[Data records]

* BEGIN *

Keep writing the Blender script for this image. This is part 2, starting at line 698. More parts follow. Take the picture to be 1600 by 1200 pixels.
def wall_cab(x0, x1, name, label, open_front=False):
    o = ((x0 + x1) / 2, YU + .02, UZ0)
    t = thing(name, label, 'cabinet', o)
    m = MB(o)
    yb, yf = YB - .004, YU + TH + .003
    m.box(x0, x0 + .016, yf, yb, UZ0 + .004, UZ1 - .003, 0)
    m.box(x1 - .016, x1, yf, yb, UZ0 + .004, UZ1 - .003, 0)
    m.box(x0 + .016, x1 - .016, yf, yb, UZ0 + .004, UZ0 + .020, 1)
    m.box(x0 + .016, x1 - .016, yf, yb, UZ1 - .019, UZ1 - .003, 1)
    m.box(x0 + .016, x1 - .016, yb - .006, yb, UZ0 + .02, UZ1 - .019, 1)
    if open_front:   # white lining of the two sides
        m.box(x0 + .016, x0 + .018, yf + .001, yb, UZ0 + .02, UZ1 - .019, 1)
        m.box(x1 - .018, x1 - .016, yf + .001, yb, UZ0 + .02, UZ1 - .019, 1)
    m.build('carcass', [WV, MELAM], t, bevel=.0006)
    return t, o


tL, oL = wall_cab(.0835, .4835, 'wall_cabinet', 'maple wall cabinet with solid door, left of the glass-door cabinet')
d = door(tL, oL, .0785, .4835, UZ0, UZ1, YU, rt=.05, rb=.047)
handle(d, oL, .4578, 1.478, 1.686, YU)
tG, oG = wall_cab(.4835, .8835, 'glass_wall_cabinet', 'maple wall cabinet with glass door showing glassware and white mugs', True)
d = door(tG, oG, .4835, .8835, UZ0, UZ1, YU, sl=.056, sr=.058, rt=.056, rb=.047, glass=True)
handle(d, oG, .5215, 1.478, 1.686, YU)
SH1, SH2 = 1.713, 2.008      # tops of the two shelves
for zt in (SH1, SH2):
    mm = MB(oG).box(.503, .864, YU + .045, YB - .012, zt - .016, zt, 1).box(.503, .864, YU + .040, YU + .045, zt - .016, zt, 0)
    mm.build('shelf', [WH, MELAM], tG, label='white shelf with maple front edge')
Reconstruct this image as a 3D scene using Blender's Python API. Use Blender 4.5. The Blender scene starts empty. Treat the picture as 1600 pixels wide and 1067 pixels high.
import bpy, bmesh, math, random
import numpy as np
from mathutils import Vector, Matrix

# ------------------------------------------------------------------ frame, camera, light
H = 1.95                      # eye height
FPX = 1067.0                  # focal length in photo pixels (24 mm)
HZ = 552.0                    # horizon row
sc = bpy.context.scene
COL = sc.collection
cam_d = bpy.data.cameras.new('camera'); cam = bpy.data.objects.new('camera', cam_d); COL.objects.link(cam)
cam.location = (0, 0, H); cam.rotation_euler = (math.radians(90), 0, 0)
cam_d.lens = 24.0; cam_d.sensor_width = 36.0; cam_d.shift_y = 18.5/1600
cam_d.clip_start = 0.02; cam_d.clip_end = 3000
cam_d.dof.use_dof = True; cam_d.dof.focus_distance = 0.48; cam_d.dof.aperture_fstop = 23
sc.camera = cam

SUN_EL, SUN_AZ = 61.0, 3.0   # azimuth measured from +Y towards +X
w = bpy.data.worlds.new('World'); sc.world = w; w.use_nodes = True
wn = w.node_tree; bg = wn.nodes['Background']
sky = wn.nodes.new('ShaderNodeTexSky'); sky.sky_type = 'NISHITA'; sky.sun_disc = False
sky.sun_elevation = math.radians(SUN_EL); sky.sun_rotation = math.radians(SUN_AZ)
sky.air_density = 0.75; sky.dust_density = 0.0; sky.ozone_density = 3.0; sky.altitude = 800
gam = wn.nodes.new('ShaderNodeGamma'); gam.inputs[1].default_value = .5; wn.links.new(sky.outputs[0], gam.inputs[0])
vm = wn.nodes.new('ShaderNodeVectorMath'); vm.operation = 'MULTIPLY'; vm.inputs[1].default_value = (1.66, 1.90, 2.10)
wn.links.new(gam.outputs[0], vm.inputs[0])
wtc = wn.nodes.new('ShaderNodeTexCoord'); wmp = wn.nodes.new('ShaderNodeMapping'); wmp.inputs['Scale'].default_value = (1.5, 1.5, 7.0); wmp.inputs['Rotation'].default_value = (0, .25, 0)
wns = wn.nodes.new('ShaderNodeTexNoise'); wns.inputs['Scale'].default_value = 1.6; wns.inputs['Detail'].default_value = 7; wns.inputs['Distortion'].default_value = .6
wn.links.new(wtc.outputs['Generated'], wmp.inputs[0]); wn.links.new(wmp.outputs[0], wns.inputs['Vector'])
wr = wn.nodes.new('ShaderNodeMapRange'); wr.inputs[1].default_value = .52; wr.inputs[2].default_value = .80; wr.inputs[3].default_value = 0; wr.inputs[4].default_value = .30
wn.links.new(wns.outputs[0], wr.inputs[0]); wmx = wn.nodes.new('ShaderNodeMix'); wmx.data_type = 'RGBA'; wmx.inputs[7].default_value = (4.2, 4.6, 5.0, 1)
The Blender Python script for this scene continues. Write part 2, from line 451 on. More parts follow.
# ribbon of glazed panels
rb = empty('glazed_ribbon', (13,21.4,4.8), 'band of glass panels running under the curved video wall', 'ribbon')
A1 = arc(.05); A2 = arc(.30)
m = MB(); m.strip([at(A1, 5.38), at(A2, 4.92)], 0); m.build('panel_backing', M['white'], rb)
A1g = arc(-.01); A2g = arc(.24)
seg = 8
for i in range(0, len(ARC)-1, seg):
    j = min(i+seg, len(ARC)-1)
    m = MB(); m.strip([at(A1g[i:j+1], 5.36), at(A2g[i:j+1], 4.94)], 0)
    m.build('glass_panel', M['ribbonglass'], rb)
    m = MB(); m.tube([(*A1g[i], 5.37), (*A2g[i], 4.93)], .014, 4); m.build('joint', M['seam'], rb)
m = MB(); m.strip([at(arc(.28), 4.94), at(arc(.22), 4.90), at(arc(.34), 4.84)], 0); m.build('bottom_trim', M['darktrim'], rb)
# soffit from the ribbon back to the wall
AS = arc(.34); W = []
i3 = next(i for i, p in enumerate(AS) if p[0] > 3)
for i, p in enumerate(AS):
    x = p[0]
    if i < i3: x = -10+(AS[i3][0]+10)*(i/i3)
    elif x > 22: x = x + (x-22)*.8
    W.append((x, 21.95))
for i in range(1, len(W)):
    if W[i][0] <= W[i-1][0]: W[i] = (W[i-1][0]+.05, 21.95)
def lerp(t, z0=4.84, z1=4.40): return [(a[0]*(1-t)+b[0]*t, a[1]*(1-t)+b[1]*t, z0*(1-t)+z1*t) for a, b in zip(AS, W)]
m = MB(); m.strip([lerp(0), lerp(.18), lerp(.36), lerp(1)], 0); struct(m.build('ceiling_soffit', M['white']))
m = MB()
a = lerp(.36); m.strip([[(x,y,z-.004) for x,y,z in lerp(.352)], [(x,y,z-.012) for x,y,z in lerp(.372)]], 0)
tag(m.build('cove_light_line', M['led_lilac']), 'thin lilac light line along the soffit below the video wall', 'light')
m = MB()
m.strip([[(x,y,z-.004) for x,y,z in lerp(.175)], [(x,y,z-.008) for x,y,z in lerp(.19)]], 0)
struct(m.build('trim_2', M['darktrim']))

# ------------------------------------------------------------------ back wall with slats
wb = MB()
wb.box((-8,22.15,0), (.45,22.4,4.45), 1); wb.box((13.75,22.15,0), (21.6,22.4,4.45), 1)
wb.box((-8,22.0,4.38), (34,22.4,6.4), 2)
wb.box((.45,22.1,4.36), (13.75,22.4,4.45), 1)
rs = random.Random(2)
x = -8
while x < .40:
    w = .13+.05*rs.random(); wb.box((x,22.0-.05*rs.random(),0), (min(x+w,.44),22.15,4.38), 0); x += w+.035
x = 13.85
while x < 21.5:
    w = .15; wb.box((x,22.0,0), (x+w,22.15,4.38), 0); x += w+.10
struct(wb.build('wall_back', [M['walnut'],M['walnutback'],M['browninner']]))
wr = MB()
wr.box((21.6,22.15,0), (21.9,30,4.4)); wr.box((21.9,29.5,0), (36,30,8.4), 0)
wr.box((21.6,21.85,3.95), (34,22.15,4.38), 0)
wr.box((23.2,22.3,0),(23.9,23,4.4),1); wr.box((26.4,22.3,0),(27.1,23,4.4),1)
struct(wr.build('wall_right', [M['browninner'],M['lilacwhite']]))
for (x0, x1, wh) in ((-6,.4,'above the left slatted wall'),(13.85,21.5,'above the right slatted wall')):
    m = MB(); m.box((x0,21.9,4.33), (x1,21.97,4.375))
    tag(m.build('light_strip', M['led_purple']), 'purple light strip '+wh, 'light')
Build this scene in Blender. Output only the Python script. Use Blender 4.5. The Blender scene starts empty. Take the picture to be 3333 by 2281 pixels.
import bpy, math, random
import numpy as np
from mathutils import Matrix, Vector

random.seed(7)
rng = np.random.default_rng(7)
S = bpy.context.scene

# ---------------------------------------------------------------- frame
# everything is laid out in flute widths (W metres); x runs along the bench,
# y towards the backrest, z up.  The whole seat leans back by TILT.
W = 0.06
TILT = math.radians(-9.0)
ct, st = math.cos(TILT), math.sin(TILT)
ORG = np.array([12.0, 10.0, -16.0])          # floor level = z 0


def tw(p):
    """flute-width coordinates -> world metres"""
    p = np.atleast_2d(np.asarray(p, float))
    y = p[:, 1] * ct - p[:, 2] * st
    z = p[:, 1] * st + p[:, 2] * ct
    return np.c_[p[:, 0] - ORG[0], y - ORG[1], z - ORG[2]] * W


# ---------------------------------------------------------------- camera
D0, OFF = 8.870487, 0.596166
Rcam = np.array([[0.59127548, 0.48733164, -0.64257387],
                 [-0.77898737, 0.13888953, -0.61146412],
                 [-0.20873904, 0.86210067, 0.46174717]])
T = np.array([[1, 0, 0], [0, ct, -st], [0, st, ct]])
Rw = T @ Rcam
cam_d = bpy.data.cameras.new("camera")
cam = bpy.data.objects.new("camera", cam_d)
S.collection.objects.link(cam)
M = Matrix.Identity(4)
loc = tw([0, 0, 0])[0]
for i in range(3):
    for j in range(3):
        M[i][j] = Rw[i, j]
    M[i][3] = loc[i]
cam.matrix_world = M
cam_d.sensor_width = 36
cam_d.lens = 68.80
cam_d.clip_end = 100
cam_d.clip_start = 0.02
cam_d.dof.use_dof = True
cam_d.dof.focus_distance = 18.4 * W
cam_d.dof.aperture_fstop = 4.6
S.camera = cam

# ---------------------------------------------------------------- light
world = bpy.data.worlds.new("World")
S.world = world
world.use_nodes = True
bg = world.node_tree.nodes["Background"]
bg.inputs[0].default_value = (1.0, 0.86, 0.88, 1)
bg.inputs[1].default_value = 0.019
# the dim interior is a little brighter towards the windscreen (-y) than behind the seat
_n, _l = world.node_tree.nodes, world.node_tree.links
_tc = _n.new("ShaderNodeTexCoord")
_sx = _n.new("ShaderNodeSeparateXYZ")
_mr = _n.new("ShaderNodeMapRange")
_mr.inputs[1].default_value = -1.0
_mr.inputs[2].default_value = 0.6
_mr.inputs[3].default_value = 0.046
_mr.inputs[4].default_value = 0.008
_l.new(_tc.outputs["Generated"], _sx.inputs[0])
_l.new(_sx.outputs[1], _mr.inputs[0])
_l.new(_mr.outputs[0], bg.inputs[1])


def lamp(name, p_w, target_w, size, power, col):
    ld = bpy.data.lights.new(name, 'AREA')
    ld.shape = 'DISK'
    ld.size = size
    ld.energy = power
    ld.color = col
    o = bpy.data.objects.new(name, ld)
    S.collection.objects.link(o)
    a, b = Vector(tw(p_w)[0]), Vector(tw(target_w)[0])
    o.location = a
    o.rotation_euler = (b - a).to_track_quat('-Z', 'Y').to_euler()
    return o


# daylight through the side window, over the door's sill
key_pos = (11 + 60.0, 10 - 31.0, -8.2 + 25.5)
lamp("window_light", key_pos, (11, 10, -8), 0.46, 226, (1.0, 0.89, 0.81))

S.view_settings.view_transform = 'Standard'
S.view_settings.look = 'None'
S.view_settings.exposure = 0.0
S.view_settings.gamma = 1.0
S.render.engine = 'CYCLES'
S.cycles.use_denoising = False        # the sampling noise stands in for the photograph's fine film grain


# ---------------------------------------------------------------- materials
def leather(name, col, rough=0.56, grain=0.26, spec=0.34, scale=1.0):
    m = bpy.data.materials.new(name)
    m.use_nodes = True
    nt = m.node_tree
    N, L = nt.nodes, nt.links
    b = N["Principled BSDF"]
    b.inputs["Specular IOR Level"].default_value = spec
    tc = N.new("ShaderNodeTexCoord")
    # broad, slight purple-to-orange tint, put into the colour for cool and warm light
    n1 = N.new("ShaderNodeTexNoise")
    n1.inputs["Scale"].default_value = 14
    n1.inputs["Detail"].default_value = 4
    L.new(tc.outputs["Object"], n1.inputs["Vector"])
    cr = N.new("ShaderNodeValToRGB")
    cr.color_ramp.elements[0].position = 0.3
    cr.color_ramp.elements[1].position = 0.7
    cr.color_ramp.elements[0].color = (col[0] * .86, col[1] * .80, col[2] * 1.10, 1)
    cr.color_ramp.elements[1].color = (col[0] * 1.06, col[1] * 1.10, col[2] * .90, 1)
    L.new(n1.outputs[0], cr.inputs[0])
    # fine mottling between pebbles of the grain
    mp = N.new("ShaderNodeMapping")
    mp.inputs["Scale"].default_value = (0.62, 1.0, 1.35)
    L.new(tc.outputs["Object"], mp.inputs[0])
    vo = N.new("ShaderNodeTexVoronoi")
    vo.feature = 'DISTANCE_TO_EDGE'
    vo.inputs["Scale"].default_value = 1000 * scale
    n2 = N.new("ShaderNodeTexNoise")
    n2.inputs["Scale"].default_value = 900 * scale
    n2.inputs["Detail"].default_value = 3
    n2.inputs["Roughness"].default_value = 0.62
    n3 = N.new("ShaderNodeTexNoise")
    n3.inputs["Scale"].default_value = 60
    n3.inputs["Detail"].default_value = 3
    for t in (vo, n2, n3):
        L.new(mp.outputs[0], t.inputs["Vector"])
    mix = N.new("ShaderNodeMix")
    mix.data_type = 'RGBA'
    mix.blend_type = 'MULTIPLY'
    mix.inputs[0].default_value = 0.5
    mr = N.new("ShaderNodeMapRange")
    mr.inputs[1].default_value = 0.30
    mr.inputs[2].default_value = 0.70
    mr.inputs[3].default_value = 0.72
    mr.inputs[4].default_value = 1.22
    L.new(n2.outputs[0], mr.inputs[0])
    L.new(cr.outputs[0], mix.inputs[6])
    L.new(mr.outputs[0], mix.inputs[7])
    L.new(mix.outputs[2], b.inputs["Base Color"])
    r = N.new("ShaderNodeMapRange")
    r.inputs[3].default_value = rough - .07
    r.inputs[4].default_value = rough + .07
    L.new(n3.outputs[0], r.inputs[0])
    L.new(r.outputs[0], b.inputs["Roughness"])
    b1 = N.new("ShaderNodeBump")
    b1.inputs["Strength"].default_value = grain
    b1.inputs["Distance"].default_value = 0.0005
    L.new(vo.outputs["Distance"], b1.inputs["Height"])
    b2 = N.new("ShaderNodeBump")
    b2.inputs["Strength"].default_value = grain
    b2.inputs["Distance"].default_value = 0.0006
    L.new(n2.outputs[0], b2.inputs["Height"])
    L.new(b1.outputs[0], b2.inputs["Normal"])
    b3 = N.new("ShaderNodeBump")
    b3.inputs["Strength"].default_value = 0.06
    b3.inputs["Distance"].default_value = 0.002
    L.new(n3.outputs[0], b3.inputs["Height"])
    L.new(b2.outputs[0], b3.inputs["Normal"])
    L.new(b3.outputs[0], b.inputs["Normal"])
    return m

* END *

DIRECTIVE →
Your task is to give again the lines from the one containing "Build this scene" to the one containing "return np.c_[p[:, 0]", both lines included, exactly and without anything added.

CORRECT RESULT →
Build this scene in Blender. Output only the Python script. Use Blender 4.5. The Blender scene starts empty. Take the picture to be 3333 by 2281 pixels.
import bpy, math, random
import numpy as np
from mathutils import Matrix, Vector

random.seed(7)
rng = np.random.default_rng(7)
S = bpy.context.scene

# ---------------------------------------------------------------- frame
# everything is laid out in flute widths (W metres); x runs along the bench,
# y towards the backrest, z up.  The whole seat leans back by TILT.
W = 0.06
TILT = math.radians(-9.0)
ct, st = math.cos(TILT), math.sin(TILT)
ORG = np.array([12.0, 10.0, -16.0])          # floor level = z 0


def tw(p):
    """flute-width coordinates -> world metres"""
    p = np.atleast_2d(np.asarray(p, float))
    y = p[:, 1] * ct - p[:, 2] * st
    z = p[:, 1] * st + p[:, 2] * ct
    return np.c_[p[:, 0] - ORG[0], y - ORG[1], z - ORG[2]] * W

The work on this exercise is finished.